**GIVEN DATA**

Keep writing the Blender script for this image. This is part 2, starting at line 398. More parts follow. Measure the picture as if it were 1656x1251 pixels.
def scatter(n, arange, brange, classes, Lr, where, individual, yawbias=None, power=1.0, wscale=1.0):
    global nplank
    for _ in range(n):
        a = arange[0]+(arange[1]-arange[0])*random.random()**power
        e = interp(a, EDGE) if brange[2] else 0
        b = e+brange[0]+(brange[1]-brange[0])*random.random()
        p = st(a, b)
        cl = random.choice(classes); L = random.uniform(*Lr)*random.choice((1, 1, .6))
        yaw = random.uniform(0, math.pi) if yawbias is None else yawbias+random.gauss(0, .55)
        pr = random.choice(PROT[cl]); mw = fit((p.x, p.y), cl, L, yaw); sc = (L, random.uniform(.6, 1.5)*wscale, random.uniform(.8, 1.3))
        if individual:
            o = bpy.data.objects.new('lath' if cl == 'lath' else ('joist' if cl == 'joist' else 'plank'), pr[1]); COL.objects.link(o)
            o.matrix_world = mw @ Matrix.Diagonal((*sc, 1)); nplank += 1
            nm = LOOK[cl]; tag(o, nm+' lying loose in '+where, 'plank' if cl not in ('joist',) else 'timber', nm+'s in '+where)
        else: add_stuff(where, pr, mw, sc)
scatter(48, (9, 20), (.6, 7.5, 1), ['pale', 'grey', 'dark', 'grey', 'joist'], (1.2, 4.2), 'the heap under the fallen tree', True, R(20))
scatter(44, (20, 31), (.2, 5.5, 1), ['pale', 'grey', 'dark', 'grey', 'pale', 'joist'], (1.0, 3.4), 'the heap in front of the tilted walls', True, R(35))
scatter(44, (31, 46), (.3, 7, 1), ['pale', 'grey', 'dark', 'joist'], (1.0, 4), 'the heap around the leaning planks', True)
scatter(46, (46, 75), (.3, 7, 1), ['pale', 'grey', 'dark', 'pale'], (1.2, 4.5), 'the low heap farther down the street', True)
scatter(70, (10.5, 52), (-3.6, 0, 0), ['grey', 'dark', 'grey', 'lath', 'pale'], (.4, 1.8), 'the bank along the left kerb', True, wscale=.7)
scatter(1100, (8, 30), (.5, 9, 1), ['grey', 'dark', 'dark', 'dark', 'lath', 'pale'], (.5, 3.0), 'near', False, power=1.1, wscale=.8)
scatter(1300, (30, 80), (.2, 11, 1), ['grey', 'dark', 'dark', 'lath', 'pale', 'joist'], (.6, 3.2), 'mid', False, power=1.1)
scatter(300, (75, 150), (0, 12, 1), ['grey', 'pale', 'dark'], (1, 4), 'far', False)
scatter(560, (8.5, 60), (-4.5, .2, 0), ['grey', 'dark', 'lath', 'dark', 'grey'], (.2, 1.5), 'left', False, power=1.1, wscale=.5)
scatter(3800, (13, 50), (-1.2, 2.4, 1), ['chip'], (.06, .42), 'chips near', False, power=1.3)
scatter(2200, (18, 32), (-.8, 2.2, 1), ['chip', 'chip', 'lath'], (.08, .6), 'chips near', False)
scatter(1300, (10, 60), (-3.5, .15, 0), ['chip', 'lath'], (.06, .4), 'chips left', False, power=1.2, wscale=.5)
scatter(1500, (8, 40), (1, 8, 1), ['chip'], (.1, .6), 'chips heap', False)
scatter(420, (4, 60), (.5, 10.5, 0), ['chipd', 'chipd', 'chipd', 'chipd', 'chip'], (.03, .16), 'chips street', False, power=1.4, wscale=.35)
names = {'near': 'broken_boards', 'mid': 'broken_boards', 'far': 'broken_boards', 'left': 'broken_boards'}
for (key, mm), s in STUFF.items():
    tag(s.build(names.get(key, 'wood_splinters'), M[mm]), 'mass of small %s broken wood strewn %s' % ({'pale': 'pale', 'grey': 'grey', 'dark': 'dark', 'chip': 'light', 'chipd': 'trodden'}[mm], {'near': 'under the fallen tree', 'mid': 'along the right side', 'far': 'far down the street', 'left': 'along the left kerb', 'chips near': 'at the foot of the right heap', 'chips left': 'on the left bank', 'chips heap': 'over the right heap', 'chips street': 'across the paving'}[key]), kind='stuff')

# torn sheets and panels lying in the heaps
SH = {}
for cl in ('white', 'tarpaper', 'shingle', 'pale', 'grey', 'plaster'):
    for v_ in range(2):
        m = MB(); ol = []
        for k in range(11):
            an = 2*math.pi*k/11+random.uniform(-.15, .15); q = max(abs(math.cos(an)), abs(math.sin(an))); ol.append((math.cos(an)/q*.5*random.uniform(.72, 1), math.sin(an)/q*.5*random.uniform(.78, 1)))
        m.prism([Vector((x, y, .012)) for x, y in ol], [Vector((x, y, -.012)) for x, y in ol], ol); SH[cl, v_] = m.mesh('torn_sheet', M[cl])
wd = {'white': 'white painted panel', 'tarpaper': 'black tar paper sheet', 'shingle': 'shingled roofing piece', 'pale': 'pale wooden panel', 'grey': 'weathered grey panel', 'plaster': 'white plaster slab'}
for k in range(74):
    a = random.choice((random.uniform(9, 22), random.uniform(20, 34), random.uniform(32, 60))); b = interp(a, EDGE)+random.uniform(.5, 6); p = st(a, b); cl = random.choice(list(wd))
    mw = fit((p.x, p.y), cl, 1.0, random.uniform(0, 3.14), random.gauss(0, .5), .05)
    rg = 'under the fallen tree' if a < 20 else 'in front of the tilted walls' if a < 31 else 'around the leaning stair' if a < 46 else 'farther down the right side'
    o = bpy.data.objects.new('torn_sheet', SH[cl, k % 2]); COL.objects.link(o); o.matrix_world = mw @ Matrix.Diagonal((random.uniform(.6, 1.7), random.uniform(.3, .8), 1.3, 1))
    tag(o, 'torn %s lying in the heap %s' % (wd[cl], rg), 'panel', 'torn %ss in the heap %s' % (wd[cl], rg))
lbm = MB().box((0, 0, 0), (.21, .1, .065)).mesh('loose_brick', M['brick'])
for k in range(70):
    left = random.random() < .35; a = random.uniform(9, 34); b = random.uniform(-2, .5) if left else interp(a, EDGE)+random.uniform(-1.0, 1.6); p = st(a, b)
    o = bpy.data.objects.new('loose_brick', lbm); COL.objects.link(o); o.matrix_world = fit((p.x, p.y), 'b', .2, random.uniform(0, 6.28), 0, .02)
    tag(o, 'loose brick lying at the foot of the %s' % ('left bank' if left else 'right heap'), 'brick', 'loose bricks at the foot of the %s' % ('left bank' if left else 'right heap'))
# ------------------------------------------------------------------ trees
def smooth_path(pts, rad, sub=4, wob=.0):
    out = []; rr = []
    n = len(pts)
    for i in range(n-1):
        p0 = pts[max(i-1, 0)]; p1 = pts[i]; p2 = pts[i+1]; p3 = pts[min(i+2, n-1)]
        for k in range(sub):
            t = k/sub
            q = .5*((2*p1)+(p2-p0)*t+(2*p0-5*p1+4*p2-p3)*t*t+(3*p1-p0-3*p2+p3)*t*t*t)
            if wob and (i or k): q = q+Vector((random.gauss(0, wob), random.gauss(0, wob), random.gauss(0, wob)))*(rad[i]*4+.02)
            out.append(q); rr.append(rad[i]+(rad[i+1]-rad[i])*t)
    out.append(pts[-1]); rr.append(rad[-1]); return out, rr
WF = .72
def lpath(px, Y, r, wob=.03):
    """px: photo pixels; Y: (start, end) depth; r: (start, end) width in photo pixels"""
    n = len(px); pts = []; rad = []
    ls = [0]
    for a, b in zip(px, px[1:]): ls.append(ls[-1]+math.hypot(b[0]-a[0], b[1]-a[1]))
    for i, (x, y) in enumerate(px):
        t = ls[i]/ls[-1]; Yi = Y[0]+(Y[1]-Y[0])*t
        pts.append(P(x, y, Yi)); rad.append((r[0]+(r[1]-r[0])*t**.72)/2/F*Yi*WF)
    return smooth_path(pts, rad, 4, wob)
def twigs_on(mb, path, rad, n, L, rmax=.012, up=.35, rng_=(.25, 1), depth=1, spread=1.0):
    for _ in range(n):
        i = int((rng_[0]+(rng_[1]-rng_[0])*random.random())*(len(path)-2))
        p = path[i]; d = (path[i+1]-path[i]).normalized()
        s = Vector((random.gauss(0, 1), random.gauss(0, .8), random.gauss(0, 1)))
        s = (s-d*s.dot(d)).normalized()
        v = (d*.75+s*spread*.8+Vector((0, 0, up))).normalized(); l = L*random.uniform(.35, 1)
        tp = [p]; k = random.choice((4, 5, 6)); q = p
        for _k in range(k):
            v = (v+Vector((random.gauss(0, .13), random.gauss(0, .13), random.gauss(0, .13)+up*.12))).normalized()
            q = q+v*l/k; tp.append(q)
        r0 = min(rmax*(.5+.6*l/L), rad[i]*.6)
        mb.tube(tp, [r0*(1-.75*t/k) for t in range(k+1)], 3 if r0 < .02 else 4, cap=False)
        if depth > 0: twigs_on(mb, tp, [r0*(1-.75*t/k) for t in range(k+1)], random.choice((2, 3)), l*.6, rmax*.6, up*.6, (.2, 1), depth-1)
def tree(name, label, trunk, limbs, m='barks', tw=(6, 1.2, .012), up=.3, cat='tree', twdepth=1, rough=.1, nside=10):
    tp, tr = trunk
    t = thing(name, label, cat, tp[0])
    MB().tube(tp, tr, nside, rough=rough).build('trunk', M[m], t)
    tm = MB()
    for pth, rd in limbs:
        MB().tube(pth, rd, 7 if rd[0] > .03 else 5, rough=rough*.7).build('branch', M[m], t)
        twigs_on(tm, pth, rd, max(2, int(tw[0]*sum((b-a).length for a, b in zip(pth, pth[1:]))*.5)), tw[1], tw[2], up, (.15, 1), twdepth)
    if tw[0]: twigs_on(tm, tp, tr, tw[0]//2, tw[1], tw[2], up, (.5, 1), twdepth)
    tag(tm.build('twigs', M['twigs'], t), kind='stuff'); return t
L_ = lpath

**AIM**
Locate all lines holding the word "pixels", then copy them out.

**CORRECT RESPONSE**
Keep writing the Blender script for this image. This is part 2, starting at line 398. More parts follow. Measure the picture as if it were 1656x1251 pixels.
    """px: photo pixels; Y: (start, end) depth; r: (start, end) width in photo pixels"""